The novel is set in a Scandanavian city (Christiania) and centres around the revolving door travails of the anti hero, a writer who is starving to the bring of his existence.  His hunger prevents him from writing anything of any merit and his inability to publish anything means that he cannot earn any money for food so his spiral decline continues.  He bombards the local press with unsolicited articles some of which are occasionally published earning him some money but despite his desperate need he gives most of this money away and the food he does buy he usually throws up shortly after eating it and thus his descent towards madness and death continues.

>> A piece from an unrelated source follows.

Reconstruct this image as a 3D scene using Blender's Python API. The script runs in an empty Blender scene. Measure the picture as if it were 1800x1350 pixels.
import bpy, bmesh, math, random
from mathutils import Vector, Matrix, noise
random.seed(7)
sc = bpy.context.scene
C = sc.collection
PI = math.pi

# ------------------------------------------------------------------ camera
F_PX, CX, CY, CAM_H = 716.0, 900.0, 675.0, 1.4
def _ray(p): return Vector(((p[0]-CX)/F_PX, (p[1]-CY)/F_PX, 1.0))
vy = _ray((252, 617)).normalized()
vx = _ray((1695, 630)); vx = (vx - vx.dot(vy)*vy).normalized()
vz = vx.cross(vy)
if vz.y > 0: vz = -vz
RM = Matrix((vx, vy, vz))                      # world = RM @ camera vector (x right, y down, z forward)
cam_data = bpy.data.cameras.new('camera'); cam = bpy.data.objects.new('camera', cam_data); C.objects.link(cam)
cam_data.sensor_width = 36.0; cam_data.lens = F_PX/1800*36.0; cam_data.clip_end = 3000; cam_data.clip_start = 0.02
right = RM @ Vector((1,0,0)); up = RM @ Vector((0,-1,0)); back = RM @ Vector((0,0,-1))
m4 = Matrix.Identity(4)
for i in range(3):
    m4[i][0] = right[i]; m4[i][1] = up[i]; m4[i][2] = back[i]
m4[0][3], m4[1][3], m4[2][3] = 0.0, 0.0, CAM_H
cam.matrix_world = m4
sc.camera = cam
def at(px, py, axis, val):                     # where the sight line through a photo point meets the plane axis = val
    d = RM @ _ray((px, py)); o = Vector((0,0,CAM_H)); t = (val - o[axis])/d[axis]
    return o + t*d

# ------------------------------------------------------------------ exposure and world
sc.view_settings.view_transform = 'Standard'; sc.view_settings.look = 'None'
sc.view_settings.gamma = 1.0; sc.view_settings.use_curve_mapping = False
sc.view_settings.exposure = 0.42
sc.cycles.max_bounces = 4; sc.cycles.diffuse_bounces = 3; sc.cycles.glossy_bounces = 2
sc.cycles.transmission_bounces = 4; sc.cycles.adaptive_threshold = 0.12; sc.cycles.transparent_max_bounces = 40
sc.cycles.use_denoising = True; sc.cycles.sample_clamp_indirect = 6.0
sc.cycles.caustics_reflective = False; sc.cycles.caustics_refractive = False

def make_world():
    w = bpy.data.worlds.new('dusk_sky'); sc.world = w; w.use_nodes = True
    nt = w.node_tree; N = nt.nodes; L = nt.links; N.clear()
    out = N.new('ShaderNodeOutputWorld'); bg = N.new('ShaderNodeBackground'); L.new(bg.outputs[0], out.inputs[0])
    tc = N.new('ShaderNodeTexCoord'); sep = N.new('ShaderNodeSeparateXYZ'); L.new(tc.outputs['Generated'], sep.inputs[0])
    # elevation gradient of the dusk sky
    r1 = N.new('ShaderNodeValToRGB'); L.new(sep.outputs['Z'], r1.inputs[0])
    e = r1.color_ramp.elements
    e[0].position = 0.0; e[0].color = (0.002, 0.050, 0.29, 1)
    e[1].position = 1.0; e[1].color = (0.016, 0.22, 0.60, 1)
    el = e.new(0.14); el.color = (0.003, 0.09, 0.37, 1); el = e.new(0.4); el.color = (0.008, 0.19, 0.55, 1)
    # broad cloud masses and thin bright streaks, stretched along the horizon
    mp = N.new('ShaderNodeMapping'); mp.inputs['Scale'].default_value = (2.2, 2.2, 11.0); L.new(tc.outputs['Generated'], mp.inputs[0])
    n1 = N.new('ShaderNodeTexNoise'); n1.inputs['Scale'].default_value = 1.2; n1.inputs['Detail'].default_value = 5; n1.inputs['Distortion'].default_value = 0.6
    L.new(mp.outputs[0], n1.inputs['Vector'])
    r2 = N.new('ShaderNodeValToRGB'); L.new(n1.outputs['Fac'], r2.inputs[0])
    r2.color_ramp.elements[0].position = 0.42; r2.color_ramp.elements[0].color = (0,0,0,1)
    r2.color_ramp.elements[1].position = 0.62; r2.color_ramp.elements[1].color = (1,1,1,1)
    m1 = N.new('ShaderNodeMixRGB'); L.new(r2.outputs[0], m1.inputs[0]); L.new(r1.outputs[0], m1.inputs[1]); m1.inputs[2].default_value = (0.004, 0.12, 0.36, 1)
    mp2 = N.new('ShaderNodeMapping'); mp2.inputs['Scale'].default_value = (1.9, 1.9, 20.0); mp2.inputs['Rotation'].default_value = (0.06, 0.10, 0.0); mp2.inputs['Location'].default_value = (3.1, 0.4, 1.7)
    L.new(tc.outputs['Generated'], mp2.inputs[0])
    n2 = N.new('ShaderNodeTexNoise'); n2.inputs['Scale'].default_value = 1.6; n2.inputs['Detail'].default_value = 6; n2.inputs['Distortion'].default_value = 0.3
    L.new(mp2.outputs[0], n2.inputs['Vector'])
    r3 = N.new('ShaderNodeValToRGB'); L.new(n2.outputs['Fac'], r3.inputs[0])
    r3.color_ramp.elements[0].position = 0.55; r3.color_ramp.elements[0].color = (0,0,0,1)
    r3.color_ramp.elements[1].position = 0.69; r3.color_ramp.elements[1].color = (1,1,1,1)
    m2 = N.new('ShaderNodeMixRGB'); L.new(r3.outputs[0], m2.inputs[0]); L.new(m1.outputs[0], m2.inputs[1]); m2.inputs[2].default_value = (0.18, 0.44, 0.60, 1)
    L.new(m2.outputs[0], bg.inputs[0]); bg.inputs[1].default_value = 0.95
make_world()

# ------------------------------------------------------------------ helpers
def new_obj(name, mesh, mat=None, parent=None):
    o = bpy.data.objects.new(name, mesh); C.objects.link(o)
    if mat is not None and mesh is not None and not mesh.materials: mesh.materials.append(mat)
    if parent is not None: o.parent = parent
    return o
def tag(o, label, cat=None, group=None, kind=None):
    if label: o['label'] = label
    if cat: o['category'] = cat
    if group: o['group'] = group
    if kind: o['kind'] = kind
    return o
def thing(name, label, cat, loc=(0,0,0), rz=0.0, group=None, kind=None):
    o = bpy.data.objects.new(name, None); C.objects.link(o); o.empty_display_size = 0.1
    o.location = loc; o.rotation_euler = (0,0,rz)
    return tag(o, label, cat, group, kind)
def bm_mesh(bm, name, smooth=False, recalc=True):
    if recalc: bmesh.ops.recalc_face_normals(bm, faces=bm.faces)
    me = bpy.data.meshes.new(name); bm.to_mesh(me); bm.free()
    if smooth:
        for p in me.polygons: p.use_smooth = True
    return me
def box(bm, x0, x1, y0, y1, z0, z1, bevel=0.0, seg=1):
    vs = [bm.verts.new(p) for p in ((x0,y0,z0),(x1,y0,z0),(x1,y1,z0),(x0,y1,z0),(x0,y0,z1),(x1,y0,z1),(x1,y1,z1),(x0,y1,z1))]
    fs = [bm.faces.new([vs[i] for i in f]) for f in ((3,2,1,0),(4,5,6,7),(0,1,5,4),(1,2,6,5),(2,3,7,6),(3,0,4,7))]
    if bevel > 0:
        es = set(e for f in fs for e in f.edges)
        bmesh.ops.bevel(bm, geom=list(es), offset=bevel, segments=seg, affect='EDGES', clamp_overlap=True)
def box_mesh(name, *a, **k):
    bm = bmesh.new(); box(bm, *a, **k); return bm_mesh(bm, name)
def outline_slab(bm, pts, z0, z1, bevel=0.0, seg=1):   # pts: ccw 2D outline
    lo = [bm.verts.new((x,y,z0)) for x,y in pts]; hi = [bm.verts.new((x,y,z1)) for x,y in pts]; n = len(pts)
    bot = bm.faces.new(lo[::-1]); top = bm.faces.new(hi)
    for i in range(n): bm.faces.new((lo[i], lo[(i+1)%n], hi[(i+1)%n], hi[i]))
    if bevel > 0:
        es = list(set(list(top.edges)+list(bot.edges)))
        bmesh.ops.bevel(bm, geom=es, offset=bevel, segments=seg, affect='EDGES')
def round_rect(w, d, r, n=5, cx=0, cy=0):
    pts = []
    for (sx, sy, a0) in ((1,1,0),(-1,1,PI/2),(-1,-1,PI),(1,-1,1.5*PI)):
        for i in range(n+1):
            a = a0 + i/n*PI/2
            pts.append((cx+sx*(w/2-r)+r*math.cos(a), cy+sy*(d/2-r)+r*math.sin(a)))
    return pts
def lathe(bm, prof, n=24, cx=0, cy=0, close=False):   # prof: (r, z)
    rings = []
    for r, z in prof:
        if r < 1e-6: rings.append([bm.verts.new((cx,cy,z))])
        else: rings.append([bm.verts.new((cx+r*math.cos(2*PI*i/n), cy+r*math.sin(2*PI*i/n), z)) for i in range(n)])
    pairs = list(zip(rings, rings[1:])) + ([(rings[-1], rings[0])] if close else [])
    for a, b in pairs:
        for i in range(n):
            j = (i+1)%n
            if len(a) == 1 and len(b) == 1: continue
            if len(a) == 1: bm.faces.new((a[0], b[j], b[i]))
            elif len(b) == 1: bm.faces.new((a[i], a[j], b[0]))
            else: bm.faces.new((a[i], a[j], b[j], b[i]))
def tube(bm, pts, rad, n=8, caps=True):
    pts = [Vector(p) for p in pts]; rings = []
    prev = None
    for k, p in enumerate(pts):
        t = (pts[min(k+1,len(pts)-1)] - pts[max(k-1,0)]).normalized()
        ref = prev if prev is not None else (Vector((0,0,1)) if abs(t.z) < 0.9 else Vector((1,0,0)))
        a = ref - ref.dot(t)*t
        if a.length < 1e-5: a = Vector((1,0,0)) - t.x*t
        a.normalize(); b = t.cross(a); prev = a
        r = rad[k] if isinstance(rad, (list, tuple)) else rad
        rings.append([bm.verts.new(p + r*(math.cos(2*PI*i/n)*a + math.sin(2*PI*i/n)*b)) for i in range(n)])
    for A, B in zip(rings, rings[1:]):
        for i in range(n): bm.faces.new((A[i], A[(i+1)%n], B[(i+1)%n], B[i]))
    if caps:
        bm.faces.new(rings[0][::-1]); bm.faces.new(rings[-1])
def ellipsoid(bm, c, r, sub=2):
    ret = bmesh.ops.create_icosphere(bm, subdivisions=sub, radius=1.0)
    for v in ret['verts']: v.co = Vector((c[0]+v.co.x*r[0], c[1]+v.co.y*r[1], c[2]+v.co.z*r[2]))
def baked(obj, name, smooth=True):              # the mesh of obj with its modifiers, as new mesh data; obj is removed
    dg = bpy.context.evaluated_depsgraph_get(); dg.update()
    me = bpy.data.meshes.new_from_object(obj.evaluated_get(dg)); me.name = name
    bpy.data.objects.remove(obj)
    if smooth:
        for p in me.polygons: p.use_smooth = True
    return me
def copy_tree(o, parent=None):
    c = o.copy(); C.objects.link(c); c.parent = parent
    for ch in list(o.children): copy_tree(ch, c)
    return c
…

Time is played out in a strange way within the book, it’s unclear when the book is set from the narrator and despite the suffering of the anti hero there is neither social or political points being made, the book does not seem to be set of a particular time it simply exists.  Days will be skipped over or missed and yet at other times you will follow the narrators rambling inner thoughts to the nth degree whereever they take you.  Unlike say Dostoevsky’s writings Hamsun does not illicit any sympathy for his anti hero as it is clear that the situation he finds himself in is of his own making and indeed he could quite easily find his way out of it but he chooses instead to suffer as if he wants to take himself to the bring which he does, rejecting everything and leaving only two choices, to live or to die and over this abyss he dangles himself

I remained a while locked into the dark – this dense substance of darkness that had no bottom, which I couldn’t understand.  My thoughts could not grasp such a thing.  It seemed to be dark beyond all measurement, and I felt its presence weigh me down.  I closed my eyes and took to singing half aloud and rocking myself back and forth on the cot to amuse myself, but it did no good.  The dark had captured my brain and gave me not an instant of peace.  What if I myself dissolved into the dark, turned into it?

Confusion reigns, he cannot collect his thoughts properly and he wanders the streets reaching the point of almost dying standing up, but then at the point of no return walks to the docks signs up on a ship and sails out of the city.

Is this art, philosophy, a study of the depravity of the mind, madness – I really don’t know.  I don’t know much about literature in the 1890’s but there can’t have been anything written like this and in fact I doubt there has been before or since, it’s a unique piece of writing.  You don’t read this for a laugh but despite all I’ve written it draws you in, sucks at the edges of your mind and soul, dares you to look, it’s challenging and difficult but compelling and original, fascinating and disturbing.